Ensuite, on aura un grand colloque à l'OCDE, avec l'ensemble des ambassadeurs de l'OCDE sur la question pour déboucher, je l'espère, sur des solutions, proposées dans le cadre de la COP 21 sur un grand programme, un grand projet de stockage du carbone dans les sols. C'est cela l'objectif. C'est cela la mission.
Sur le « 4 pour 1 000 », je me souviens des débats sur la fameuse taxe Tobin sur les flux financiers ; mais nous, on a notre objectif, on a notre proportion, on a notre slogan dans cette COP 21 et cela place l'agriculture non pas dans la position d'être celle qui est accusée d'être une responsable du réchauffement climatique, mais dans la capacité qu'elle a d'apporter une solution dans la lutte contre le réchauffement climatique. Et en même temps, cette solution dans la lutte contre le réchauffement est compatible, ou c'est une combinaison qui nous permet en même temps de développer la productivité des sols, l'intensification de la production au bon sens du terme ; car plus les sols seront productifs et moins vous consommerez de sols et moins vous déforesterez la planète pour avoir des sols agricoles.

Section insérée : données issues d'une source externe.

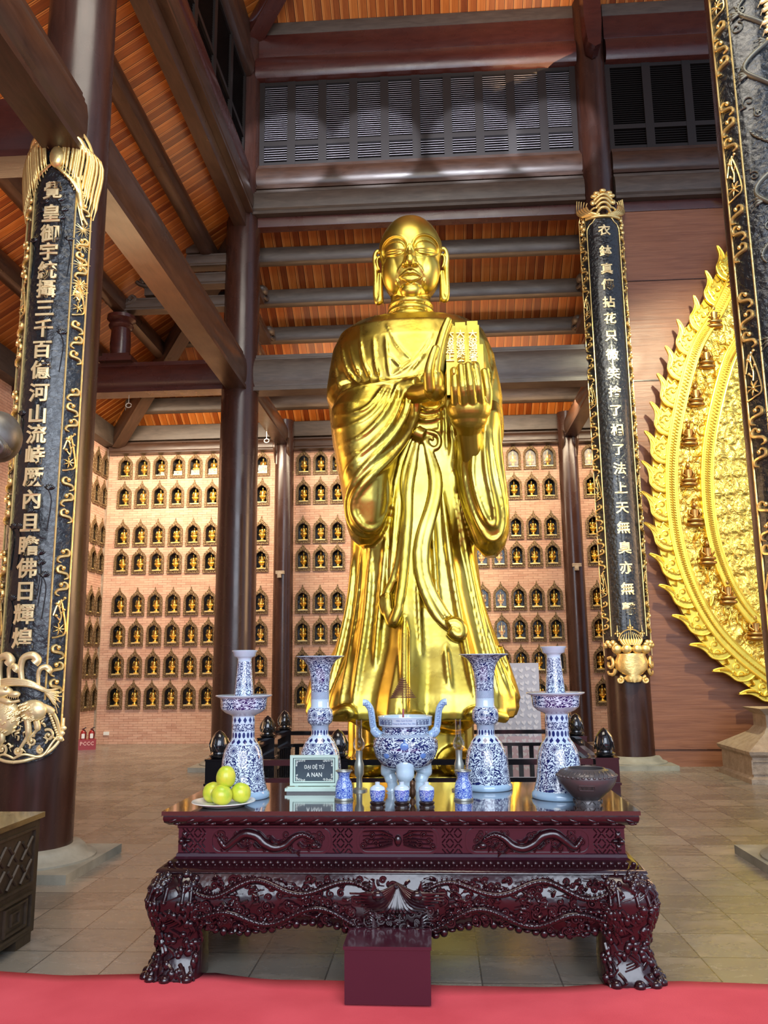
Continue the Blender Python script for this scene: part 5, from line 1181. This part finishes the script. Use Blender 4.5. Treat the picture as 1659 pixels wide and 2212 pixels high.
for sg in (-1, 1):
    b.tube(crom([F(sg*.36, 1.20, .005), F(sg*.345, 1.05, .01), F(sg*.25, .94, .012), F(sg*.10, .885, .012), F(0, .87, .012)], 10), .014, 10)
    b.tube(crom([F(sg*.37, 1.12, .012), F(sg*.28, 1.02, .02), F(sg*.20, .91, .02), F(sg*.08, .93, .02), F(0, .90, .015)], 10), .010, 8)
    for k in range(3): b.sphere(F(sg*(.33+.012*k), 1.04+.04*k, .02), (.03, .015, .022), 12, 8)
for s, z, R_, d_ in ((-.24, 1.03, .045, -1), (-.10, .97, .04, 1), (.03, .96, .035, -1), (.13, 1.03, .045, 1), (.24, 1.07, .05, -1), (.19, .96, .03, 1)): scroll(b, F(s, z, .022), R_, 1.25, .012, d_, 26, s*9)
for s0, z0, s1, z1 in ((.09, 1.20, .05, .98), (-.10, 1.12, -.15, .95), (.15, 1.19, .11, 1.06)):
    b.tube(crom([F(s0, z0, .04), F((s0+s1)/2+.03, (z0+z1)/2, .035), F(s1, z1, .02)], 6), [.026]*7+[.014]*6, 10)
    for k in (-1, 0, 1): b.tube([F(s1, z1, .02), F(s1+.03*k+.01, z1-.035, .02)], [.012, .003], 7)
for k in range(26): s_ = -.33+.66*q.random(); z_ = .95+.25*q.random(); a = q.random()*6; b.tube(crom([F(s_, z_, .012), F(s_+.03*cos(a), z_+.03*sin(a), .02), F(s_+.06*cos(a+.7), z_+.05*sin(a+.7), .01)], 4), [.009]*5+[.003]*4, 7)
b.build('gilded_beast', GILDP, t)
# right board
zr_ = [8.862, 8.477, 8.154, 7.87, 7.55, 7.259, 6.954, 6.62, 6.296, 5.98, 5.66, 5.327, 5.0, 4.68, 4.36, 4.04, 3.715, 3.39, 3.07, 2.74, 2.425]
t, F, so, si = board(XR, Y2, .395, 1.95, 9.12, 70, 43, 'tall black couplet board with gold openwork borders on the right pillar', 2.0, 9.13, arch=False, rise=.1)
chars(t, F, '衣鉢真傳拈花只微笑捨了相了法上天無臭亦無聲', zr_, .205, GILDP)
b = MB()
b.tube([F(s, 9.12, .02) for s in [lerp(-si, si, k/10) for k in range(11)]], .03, 8)
for k, z in enumerate((9.20, 9.29, 9.37, 9.44)): b.tube(crom([F(-.10-.01*k, z-.04, .06), F(-.05, z+.02, .09), F(0, z+.035, .10), F(.05, z+.02, .09), F(.10+.01*k, z-.04, .06)], 5), .026, 8)
for s, z in ((0, 9.56), (-.09, 9.52), (.09, 9.52), (-.13, 9.47), (.13, 9.47), (-.05, 9.49), (.05, 9.49)): b.sphere(F(s, z, .07), (.06, .035, .038), 12, 8)
for sg in (-1, 1):
    for k in range(5): b.tube(crom([F(sg*(.06+.02*k), 9.14, .03), F(sg*(.20+.035*k), 9.20, .05), F(sg*(.26+.045*k), 9.32, .05), F(sg*(.245+.05*k), 9.40+.035*k, .04)], 6), [.030]*7+[.024]*6+[.010]*6, 8)
    b.tube(crom([F(sg*.05, 9.26, .05), F(sg*.14, 9.26, .06), F(sg*.21, 9.22, .05)], 4), .016, 6); b.sphere(F(sg*.15, 9.36, .06), (.05, .03, .05), 10, 7)
    for k in range(4): b.sphere(F(sg*(si+.05+.04*(k % 2)), 9.10-.07*k, .02), (.035, .025, .04), 8, 6)
b.build('lion_mask_crest', GILD, t)
b = MB()   # censer heaped with fruit at the foot
UR = [(.001, 1.29), (.10, 1.30), (.16, 1.36), (.10, 1.40), (.15, 1.42), (.25, 1.50), (.27, 1.60), (.22, 1.70), (.235, 1.73), (.001, 1.735)]
ue = [(-x, z) for x, z in UR[::-1]]; m_ = MB(); rows = []
for x, z in UR: rows.append([F(x*u, z, .015+.07*sqrt(max(0, 1-u*u))) for u in [lerp(-1, 1, k/16) for k in range(17)]])
m_.v = [v for r_ in rows for v in r_]; m_.f = [(i*17+k, i*17+k+1, (i+1)*17+k+1, (i+1)*17+k) for i in range(len(rows)-1) for k in range(16)]; b.add(m_.v, m_.f)
for s in (-.20, -.07, .07, .20): b.sphere(F(s, 1.80, .05), (.085, .06, .075), 14, 9)
for k in range(9): s = -.09+.0225*k; b.tube(crom([F(s*1.1, 1.86, .05), F(s*1.6, 1.94, .05), F(s*1.2, 2.02+.05*(1-abs(k-4)/4), .03)], 4), [.022]*5+[.006]*4, 7)
b.tube([F(.17*cos(q_), 1.93+.17*sin(q_), .03) for q_ in [pi*k/14 for k in range(15)]], .012, 6)
for s, z in ((0, 2.13), (-.19, 2.04), (.19, 2.04)): b.tube([F(s, z-.05, .02), F(s, z+.13, .015)], [.012, .003], 6); [b.sphere(F(s+ds, z+dz, .02), .018, 8, 5) for ds, dz in ((0, .03), (-.03, 0), (.03, 0))]
for sg in (-1, 1):
    b.tube(crom([F(sg*.38, 1.66, .01), F(sg*.30, 1.67, .03), F(sg*.27, 1.58, .05), F(sg*.30, 1.52, .05), F(sg*.36, 1.55, .03), F(sg*.35, 1.60, .03)], 5), .026, 8)
    b.tube(crom([F(sg*.25, 1.50, .03), F(sg*.28, 1.42, .03), F(sg*.36, 1.42, .02), F(sg*.39, 1.46, .01)], 5), [.03]*8+[.022]*8, 8)
    scroll(b, F(sg*.19, 1.33, .03), .06, 1.3, .022, sg, 18, pi/2)
    for k in range(5): b.sphere(F(sg*(.22+.04*k), 1.86+.04*(k % 2), .035), (.045, .03, .045), 9, 6)
b.build('gilded_censer', GILD, t)
# right-edge board, nearer the viewer
t, F, so, si = board(XR+.02, Y1, .385, .9, 8.6, 73, 45, 'very large black couplet board with relief clouds, cut by right edge', 1.3, 8.3, arch=False, both=False, side='gap')
b = MB(); q = random.Random(8)
for z0, ph in ((1.6, 0), (3.3, 2), (4.9, 4), (6.4, 1)):      # coiling dragons in low relief
    P = [F(-si*.30+si*.42*sin(k*.30+ph), z0+1.25*k/44, .008) for k in range(45)]
    b.tube(P, [.012+.022*sin(pi*(k/44)**.7) for k in range(45)], 12, .6)
    for k in range(2, 44): b.sphere(P[k]+Vector((-.004, -.014, .006)), (.017, .008, .013), 8, 5)
    for k in (10, 20, 32):
        c = -si*.30+si*.42*sin(k*.30+ph); z_ = z0+1.25*k/44
        for j in (-1, 0, 1): b.tube(crom([F(c, z_, .01), F(c-.06, z_+.03*j, .018), F(c-.11, z_-.03+.05*j, .008)], 5), [.014]*6+[.004]*5, 8)
for k in range(34):
    s_ = -si+.06+si*1.2*q.random(); z_ = 1.5+6.8*q.random(); a = q.random()*6; m_ = q.choice((-1, 1)); R_ = .035+.03*q.random()
    b.tube([F(s_+R_*(1-i/22)*cos(a+m_*i*.42), z_+R_*(1-i/22)*sin(a+m_*i*.42), .006) for i in range(20)], [.009]*20, 8, .7)
    b.tube(crom([F(s_+R_*cos(a), z_+R_*sin(a), .006), F(s_+R_*1.8*cos(a-.4), z_+R_*1.6*sin(a-.4), .008), F(s_+R_*2.8*cos(a-.1), z_+R_*2.2*sin(a-.1), .003)], 6), [.009]*7+[.003]*6, 8, .7)
b.build('cloud_relief', mat('silvered_black_relief', (.15, .145, .11), .34, .45), t)
b = MB()
for k in range(22):
    z_ = 7.85-.042*k; L_ = .09+.05*((k*7) % 5)/3; b.tube(crom([F(.15, z_+.09, .02), F(.07, z_+.05, .04), F(.06-L_*.6, z_+.0, .03), F(.10-L_, z_-.03, .012)], 5), [.026]*6+[.020]*5+[.004]*5, 10)
for k in range(46): b.sphere(F(.11+.12*q.random(), 6.9+.9*q.random(), .02), (.035, .03, .045), 10, 7)
b.tube([F(.02, 6.72, .02), F(.02, 6.60, .02)], .022, 8)
b.build('gold_dragon_mane', GILDP, t)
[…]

Quand vous avez des productivités des sols très faibles, vous allez chercher la production agricole en brûlant les terres forestières. On a besoin de garder la forêt, c'est un enjeu de biodiversité, un enjeu de stockage de carbone, un enjeu économique.
On doit préserver l'équilibre entre l'espace forestier et l'espace agricole, d'où le fait qu'avoir un espace et des terres agricoles productives est un enjeu stratégique globalement lié à la biodiversité, au stockage du carbone, à l'activité agricole et forestière.
Pour ces raisons-là, votre avis vient en appui à la démarche que l'on a engagée et, à la veille de la COP 21, c'est un argument supplémentaire pour aller dans le sens de la mobilisation de tous pour réussir, dans cette discussion à l'échelle de la planète. C'est l'enjeu de la gestion des sols agricole : indiquer qu'ils peuvent apporter une partie de la solution dans la lutte contre le réchauffement climatique.
Si je reprends le propos d'introduction du président - à savoir que vous êtes ici une Chambre pour les générations futures - avec ce sujet des sols, on a parfaitement l'illustration de cette capacité que vous avez à participer au débat, à aider à sa compréhension et à soutenir ces enjeux très importants pour l'avenir de l'humanité et de la planète.
On ne va pas tout résoudre, il faut enclencher un processus, un chemin, une prise de conscience. C'est tellement difficile de changer les esprits, les cultures, l'approche, que tout ce qui va concourir à appuyer dans ce sens est, pour le ministre de l'agriculture que je suis, une bonne nouvelle. En tout cas, merci pour votre avis.